The former State Department official acknowledged that the air attacks thus far had not been a success and added, "What worries me is if, a month from now, bin Laden gets on Al-Jazeera and thumbs his nose at us. It'd be a huge loss of prestige for the United States." Are we following Al-Jazeera's reporters? We should be like white on rice with these guys. If bin Laden goes live, with a satellite hook-up, bombs should rain down on his head within 5 minutes of broadcast.
The American team is apparently getting help from Israel's most successful special-operations unit, the storied Sayeret Matkal, also known as Unit 262, a deep-penetration unit that has been involved in assassinations, the theft of foreign signals-intelligence materials, and the theft and destruction of foreign nuclear weaponry. Excellent. The Israeli's always had a better military system than we did. IF you were excellent you could become a colonel by 30 and a general by 35. We have a much more structured system that discourages excellence. They also actively help their best people enter the civilian world when their time is up. We don't. In fact, there is a bias against military people in the US. I have yet to see an American company run as well as most military units, but the bias exists.
Referring to the air and ground war against bin Laden and the Taliban in Afghanistan, the former high-ranking government official, who has direct knowledge of the situation, said, "The Bush Administration is so focussed on the target and the objective that it's lost its peripheral vision. If Musharraf is toppled in a coup, or fears he'll be toppled, or, as a price for not being toppled, gives the I.S.I. permission to ratchet it up in Kashmir, that's very dangerous." Pakistan television is replete with propoganda against India to deflect internal attention from the horrible conditions at home.

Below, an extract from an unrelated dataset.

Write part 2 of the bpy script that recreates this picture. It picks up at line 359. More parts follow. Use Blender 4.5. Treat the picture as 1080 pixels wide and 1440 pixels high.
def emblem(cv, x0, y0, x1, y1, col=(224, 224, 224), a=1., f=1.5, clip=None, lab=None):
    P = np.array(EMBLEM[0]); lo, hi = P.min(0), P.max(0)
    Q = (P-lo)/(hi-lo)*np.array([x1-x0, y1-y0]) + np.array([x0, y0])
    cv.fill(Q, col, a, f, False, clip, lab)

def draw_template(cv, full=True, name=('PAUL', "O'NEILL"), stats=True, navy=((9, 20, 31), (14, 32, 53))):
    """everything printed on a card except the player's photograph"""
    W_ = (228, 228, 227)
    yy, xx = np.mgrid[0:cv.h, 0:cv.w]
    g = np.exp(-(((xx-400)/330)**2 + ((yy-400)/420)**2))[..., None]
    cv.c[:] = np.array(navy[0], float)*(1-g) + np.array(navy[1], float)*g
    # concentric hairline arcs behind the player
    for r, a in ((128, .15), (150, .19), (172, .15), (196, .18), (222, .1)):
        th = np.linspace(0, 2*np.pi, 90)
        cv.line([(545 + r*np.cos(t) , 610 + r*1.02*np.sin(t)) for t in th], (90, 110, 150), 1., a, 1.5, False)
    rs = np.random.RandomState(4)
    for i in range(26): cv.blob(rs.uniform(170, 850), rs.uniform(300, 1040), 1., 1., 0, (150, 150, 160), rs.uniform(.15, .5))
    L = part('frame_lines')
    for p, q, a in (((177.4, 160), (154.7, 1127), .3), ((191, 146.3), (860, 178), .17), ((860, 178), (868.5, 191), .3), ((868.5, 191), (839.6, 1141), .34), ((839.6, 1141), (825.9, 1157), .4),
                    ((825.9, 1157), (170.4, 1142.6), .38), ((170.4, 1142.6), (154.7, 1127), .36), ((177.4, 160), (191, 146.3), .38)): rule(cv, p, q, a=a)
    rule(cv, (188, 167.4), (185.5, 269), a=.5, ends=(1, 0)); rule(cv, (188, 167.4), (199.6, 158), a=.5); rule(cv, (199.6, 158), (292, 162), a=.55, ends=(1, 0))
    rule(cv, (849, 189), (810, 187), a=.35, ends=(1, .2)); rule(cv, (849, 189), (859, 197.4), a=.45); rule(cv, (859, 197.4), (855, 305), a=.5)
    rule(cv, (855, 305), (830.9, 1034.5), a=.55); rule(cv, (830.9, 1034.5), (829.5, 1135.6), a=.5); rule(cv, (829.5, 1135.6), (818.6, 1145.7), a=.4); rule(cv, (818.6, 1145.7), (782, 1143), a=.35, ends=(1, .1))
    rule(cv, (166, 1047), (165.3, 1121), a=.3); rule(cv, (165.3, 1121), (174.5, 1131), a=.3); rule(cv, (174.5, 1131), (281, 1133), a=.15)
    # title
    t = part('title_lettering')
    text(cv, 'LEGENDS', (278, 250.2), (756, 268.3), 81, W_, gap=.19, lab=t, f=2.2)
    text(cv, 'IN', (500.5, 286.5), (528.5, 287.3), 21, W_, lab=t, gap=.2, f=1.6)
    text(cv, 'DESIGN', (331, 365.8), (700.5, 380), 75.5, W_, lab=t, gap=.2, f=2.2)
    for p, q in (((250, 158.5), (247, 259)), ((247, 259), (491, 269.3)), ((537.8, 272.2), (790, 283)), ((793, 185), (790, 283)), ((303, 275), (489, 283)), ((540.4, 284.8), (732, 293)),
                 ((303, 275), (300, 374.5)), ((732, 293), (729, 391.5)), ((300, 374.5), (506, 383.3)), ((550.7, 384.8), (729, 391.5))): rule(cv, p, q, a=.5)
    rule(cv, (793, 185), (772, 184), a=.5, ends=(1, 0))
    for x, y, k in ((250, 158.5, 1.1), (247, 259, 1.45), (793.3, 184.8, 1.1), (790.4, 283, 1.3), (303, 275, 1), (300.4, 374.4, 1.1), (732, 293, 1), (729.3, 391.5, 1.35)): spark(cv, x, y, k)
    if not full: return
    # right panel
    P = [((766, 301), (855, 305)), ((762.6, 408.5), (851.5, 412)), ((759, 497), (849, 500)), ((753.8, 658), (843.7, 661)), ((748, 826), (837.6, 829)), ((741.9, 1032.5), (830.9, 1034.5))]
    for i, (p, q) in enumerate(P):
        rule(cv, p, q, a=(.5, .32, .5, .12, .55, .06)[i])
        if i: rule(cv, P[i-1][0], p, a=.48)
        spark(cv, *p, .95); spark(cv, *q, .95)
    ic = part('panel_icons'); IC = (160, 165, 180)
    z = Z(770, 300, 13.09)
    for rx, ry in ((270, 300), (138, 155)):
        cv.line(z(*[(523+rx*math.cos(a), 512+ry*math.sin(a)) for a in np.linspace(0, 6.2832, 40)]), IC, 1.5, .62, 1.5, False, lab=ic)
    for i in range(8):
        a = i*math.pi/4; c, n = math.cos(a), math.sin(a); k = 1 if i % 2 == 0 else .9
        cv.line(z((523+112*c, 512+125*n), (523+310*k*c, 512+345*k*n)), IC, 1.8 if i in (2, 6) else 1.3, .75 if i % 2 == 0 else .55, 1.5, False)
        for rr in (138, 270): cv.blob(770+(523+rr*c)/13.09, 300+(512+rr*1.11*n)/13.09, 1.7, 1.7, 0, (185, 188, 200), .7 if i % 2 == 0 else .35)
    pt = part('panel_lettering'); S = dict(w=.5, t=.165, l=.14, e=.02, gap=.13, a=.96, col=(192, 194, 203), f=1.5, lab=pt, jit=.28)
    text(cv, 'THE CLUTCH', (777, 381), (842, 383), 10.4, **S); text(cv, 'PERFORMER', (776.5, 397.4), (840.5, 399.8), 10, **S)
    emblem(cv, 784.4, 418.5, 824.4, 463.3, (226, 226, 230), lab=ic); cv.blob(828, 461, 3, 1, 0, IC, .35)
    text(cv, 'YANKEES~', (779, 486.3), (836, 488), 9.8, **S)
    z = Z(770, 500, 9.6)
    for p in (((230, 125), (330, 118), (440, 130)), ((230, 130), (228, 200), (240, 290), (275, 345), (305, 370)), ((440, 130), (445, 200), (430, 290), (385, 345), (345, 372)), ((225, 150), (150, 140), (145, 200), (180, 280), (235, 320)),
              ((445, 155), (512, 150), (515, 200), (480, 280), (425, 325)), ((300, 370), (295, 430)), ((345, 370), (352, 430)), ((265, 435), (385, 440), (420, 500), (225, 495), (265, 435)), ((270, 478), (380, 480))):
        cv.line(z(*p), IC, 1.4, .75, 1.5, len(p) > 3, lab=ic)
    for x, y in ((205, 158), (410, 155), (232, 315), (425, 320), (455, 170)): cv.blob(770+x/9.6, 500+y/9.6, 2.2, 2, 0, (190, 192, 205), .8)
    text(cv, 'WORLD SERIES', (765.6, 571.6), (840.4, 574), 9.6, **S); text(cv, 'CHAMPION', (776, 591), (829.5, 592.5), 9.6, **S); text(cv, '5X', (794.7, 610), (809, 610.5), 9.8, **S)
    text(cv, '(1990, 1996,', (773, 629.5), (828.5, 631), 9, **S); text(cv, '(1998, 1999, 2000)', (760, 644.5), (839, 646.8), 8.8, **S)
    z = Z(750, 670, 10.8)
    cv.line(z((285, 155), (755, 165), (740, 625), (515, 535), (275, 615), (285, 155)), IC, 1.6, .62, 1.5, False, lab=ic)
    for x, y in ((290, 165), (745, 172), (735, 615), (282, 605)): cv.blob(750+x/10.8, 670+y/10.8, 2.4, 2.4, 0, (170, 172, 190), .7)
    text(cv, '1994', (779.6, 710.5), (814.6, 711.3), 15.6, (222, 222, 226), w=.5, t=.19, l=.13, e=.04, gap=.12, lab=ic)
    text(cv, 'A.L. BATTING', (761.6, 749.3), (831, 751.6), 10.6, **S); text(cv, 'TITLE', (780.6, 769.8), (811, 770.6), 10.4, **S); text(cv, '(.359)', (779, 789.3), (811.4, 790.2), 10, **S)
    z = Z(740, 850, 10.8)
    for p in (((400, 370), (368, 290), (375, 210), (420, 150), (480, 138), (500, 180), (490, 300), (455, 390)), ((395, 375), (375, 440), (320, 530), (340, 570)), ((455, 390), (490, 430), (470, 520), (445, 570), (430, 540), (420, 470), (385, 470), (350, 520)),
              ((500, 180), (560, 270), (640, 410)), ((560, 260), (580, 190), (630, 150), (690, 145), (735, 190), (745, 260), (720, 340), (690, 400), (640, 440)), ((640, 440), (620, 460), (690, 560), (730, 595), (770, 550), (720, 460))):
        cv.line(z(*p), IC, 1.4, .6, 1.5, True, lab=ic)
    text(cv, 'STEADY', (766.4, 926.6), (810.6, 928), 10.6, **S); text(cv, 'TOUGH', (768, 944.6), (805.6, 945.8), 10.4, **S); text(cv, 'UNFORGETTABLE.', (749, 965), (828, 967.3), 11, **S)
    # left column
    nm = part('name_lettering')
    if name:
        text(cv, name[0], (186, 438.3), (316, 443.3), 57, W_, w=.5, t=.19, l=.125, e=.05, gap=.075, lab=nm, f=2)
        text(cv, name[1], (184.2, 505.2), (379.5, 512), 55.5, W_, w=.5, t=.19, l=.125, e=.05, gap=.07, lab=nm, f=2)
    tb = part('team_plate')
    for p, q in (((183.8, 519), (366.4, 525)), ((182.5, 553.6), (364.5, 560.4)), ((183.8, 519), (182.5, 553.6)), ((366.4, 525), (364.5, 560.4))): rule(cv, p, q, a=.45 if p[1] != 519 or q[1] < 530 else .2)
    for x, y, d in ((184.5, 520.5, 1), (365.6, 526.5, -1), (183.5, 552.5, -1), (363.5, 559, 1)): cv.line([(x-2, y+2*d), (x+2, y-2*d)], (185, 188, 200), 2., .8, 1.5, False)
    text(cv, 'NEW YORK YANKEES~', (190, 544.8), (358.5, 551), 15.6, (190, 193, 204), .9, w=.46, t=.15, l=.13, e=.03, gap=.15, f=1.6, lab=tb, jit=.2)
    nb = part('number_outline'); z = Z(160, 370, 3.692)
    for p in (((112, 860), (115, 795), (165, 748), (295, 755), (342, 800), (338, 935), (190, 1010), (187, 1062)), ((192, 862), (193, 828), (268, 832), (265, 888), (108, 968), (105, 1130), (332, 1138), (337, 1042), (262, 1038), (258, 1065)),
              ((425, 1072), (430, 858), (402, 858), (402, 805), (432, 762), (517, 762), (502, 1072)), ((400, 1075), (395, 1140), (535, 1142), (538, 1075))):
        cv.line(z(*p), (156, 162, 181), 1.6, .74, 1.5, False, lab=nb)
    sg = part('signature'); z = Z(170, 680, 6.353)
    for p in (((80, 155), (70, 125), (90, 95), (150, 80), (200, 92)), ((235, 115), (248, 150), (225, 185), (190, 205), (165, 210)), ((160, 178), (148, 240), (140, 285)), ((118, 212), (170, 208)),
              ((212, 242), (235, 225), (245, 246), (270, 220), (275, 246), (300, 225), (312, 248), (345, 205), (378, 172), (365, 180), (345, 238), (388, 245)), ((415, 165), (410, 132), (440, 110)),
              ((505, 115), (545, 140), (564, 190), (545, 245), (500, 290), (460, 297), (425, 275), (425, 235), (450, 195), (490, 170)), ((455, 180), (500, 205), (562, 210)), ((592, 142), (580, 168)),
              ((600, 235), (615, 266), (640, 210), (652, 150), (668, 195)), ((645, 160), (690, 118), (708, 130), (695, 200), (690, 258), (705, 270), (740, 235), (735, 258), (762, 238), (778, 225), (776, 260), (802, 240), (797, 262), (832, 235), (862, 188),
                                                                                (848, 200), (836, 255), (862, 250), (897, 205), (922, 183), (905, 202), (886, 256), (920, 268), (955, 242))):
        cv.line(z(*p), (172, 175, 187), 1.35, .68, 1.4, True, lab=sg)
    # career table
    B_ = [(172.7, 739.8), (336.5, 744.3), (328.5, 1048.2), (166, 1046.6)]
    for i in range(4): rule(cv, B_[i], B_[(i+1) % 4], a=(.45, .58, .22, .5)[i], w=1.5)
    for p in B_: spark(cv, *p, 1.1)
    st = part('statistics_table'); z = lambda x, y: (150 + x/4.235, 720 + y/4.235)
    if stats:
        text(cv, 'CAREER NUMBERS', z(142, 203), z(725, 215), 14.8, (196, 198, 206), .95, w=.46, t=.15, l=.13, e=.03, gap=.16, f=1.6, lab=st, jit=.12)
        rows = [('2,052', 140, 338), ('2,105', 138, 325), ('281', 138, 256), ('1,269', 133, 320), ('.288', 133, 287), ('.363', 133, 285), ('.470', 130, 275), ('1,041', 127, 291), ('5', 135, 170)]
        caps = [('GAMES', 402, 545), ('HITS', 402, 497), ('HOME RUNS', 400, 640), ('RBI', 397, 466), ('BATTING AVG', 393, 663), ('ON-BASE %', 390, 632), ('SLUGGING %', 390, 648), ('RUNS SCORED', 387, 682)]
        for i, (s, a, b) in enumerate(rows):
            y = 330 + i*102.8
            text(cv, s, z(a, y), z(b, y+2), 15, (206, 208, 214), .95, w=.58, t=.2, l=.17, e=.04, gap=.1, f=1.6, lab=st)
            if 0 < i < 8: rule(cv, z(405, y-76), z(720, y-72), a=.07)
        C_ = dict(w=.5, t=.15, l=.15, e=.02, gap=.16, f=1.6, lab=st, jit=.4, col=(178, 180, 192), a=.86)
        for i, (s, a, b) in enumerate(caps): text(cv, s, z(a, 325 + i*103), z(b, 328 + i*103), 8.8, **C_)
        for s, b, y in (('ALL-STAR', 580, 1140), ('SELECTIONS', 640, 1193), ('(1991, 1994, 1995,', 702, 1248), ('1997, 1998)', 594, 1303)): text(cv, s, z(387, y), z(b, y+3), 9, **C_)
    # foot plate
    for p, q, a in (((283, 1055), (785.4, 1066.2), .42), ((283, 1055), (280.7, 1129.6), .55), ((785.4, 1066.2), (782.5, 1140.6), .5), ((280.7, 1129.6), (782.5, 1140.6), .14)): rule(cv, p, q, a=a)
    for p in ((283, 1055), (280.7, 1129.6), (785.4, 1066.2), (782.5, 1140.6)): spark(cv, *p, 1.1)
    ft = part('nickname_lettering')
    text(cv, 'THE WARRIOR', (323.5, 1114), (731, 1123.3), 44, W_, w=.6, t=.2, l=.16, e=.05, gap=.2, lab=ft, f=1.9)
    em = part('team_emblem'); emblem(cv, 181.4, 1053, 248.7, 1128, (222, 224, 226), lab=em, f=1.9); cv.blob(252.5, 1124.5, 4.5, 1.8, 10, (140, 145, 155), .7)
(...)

Pakistani military officials have approached Pentagon officials several times in the past decade in an unsuccessful attempt to get support for an upgrading of Pakistan's nuclear command-and-control mechanisms. Senior military and proliferation officials in the Clinton Administration told me, however, that they had determined that such assistance was barred by the Treaty on the Nonproliferation of Nuclear Weapons, ratified in 1968, which prohibits declared nuclear states from providing any support or guidance to any emerging nuclear power. One former Pentagon official caustically depicted the Clinton Administration's Pakistani command-and-control debate as being similar to the debate over condoms in high schools and needle exchanges: "If you give out condoms, are you condoning teen-age sex? If you give out needles, are you condoning drugs? By helping with command-and-control, are you condoning nuclear weapons?" I agree. We should have helped them.